By that time the church had been separated from the town around it. The Normans brought in continental ideas about reviving and reforming religious life. Clergy were to be totally dedicated to worship, and to live apart from the lay folk they served as celibates. In the 12th century the Norman Archbishop of York sent Augustinian canons to restore the Church at Hexham. One of their first actions was to enclose their buildings with a high wall, and their wall helped to shape the town growing outside it.

At most 26 canons lived around the cloisters at Hexham, working as parish priests, teachers and carers. Officially, they were The Prior and Convent of Hextildesham, though we usually speak of Hexham Priory. Prior is simply Latin for ‘before’ or ‘foremost’, and in a large monastery or a cathedral the prior led the monks as deputy to the abbot or bishop. In a smaller house of monks or canons he was himself at the top of the tree, so it became a priory. Convent is from the Latin for ‘come together’, or ‘assembly’. The canons were also priests; they owned property, including one ‘little piece of land’ that became ‘Priestpopple’. There were at Hexham no friars, dedicated travelling preachers who lived by begging.

The Priory Church served also as parish church for the people of Hexhamshire, though St Mary's Chapel stood just outside the priory wall. The pulpitum screen enclosing the canons' quire still divides the present Abbey.

In the 1530s Henry VIII broke the links between England and the Roman Catholic Church. The Reformation made him head of a new ‘Church of England’. Because Henry suspected them of treason and coveted their wealth, all monks and canons regular were expelled, while protestant reformers destroyed images and windows. After the Dissolution all the Priory's properties in and around Hexham passed to the king's supporters, and later to the families who held the Lordship of the Manor of Hexham. Carnabys, Fenwicks, Blacketts, and Beaumonts in turn occupied the former priory buildings and made their homes where prior and canons had once lived. They allowed Hexham people to carry on using the former priory church as their parish church.

By the 18th century people showed new interest in the Middle Ages.
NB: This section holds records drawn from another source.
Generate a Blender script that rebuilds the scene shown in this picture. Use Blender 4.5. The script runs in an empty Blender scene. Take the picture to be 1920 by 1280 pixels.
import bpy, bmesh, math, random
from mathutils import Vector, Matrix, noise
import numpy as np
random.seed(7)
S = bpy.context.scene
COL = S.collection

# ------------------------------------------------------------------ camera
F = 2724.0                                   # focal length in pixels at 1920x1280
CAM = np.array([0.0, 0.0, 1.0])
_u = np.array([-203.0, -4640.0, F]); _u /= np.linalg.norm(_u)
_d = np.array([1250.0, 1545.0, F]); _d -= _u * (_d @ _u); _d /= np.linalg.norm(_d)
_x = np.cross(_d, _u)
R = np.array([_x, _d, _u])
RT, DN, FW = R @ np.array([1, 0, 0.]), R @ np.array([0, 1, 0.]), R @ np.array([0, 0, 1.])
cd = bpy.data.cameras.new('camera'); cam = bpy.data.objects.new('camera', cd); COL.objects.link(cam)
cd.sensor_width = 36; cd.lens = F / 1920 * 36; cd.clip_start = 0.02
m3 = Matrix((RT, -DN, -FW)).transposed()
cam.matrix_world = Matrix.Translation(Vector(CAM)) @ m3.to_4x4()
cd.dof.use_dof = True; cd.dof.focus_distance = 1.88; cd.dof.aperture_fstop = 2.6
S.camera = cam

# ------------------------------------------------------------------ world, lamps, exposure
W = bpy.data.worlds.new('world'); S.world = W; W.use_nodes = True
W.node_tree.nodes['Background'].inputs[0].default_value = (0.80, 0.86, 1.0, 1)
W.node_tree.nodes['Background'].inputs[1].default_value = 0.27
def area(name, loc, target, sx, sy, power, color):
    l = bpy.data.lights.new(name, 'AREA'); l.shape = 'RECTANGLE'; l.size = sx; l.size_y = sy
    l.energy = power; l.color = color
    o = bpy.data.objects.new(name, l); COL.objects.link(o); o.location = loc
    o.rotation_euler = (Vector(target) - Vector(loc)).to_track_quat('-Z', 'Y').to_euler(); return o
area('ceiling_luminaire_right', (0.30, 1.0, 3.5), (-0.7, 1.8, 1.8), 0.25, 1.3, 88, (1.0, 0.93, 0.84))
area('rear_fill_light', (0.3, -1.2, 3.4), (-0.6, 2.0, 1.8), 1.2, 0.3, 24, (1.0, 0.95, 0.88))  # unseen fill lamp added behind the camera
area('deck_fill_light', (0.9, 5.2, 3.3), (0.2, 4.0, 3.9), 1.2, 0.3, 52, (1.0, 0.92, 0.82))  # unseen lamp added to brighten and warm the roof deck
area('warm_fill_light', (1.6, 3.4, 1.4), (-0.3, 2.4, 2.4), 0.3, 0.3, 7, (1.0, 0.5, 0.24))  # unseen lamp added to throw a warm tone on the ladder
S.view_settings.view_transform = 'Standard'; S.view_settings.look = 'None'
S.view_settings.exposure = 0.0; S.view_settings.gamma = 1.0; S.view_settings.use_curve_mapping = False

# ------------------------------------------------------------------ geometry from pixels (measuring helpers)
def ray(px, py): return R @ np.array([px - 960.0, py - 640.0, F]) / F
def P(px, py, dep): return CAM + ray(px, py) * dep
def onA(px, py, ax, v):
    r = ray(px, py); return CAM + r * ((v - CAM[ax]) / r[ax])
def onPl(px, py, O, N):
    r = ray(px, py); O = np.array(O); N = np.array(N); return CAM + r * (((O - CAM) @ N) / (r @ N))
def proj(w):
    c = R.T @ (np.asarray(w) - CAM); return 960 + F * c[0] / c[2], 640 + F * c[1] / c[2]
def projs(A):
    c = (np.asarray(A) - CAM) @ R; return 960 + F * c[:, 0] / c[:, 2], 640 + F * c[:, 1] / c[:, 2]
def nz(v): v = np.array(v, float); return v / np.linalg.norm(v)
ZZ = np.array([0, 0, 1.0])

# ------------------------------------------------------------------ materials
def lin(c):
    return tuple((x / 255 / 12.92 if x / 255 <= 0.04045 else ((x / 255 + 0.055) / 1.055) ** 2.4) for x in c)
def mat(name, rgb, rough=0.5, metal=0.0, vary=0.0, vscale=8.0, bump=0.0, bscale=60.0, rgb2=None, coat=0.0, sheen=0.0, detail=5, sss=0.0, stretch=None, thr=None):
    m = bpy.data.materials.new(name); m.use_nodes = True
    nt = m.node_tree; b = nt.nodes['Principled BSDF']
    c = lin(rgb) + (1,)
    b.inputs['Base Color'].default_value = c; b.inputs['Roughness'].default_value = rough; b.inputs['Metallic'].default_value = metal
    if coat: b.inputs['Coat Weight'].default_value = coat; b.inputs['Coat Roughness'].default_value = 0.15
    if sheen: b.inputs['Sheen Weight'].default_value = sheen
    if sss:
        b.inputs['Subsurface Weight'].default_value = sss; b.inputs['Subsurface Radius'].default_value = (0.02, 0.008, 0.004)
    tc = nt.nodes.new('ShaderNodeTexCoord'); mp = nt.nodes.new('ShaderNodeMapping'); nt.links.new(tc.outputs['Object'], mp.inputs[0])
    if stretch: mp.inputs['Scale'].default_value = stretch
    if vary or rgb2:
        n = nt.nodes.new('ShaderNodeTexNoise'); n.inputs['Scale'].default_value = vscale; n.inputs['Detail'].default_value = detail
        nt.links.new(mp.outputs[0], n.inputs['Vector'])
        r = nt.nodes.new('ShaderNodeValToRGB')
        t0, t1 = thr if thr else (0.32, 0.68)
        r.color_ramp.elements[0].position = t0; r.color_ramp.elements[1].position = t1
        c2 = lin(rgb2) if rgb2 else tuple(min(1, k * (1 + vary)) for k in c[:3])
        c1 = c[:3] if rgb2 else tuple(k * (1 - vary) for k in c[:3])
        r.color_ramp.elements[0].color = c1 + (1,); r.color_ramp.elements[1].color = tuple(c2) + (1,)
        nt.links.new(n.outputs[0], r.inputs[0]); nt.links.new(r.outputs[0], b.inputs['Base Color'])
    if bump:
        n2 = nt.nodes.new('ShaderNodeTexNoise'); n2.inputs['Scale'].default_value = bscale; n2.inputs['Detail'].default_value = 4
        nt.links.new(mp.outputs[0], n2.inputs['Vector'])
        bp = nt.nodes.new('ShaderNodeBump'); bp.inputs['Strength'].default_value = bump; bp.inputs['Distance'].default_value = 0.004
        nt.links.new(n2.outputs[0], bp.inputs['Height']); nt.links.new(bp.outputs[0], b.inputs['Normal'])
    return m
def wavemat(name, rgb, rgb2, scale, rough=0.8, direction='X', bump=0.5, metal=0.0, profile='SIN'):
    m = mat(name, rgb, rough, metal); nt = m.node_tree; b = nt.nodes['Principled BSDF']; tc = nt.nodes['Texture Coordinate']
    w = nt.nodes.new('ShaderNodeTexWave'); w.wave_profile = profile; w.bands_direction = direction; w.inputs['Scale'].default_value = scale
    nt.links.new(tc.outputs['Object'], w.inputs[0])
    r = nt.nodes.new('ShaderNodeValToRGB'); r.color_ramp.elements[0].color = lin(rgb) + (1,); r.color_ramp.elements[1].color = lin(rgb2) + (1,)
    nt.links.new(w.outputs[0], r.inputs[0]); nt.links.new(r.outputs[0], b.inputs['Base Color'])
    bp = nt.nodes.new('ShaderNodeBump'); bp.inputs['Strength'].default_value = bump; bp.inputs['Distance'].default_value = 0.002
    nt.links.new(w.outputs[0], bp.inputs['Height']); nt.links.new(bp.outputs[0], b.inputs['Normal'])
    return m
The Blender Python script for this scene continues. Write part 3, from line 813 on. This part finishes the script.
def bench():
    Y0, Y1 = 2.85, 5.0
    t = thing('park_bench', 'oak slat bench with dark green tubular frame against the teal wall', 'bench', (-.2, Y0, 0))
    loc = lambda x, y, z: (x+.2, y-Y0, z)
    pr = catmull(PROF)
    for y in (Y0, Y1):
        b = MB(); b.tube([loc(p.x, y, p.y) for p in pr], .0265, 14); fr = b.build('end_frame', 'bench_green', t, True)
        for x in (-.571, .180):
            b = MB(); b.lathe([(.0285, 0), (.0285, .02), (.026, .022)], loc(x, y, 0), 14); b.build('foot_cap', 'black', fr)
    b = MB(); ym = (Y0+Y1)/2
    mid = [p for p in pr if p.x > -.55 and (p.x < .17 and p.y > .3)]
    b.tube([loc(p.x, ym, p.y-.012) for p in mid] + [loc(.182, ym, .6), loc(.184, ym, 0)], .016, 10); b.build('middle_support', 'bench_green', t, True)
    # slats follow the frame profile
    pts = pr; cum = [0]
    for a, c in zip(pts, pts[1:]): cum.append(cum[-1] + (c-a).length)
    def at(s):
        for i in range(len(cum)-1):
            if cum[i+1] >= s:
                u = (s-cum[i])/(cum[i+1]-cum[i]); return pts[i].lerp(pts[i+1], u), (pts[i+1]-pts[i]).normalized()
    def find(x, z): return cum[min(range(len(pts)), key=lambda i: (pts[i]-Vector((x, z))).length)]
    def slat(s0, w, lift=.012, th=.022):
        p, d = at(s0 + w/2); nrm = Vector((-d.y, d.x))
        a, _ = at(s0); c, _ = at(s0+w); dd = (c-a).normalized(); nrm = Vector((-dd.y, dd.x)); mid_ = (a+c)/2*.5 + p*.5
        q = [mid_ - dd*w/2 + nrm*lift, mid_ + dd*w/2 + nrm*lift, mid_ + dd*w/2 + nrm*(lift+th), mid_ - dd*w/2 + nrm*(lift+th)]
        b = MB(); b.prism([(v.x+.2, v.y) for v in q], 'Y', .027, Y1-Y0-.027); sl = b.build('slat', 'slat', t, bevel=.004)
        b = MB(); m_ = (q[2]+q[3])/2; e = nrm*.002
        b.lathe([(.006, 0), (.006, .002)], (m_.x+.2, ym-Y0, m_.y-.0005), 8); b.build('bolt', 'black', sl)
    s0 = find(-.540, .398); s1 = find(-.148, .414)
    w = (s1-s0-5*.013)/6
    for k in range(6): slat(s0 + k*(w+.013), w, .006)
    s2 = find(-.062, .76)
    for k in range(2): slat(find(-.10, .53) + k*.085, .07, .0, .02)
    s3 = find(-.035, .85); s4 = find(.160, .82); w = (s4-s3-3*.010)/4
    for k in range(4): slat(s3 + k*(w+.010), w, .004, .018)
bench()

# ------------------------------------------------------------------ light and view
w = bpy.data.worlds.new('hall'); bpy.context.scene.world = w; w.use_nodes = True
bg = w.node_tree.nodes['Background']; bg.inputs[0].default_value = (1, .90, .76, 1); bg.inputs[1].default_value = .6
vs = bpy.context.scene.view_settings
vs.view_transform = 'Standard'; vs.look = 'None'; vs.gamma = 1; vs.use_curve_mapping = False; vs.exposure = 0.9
The centuries since the fall of Rome had been seen as a ‘Dark Age’ of ignorance and superstition. Now, romantically minded authors, artists, architects and poets changed ideas about the past. It was fashionable for anyone whose home had once been linked with the Church to rename it ‘The Abbey’. Many were former Augustinian priories such as Byron's home at ‘Newstead Abbey’ and Calke Abbey in Derbyshire. So the Beaumonts, around 1800, received their many visitors at The Abbey. The Beaumonts' garden became the Abbey Grounds and is now a public park. Their church became The Abbey Church, now usually called Hexham Abbey.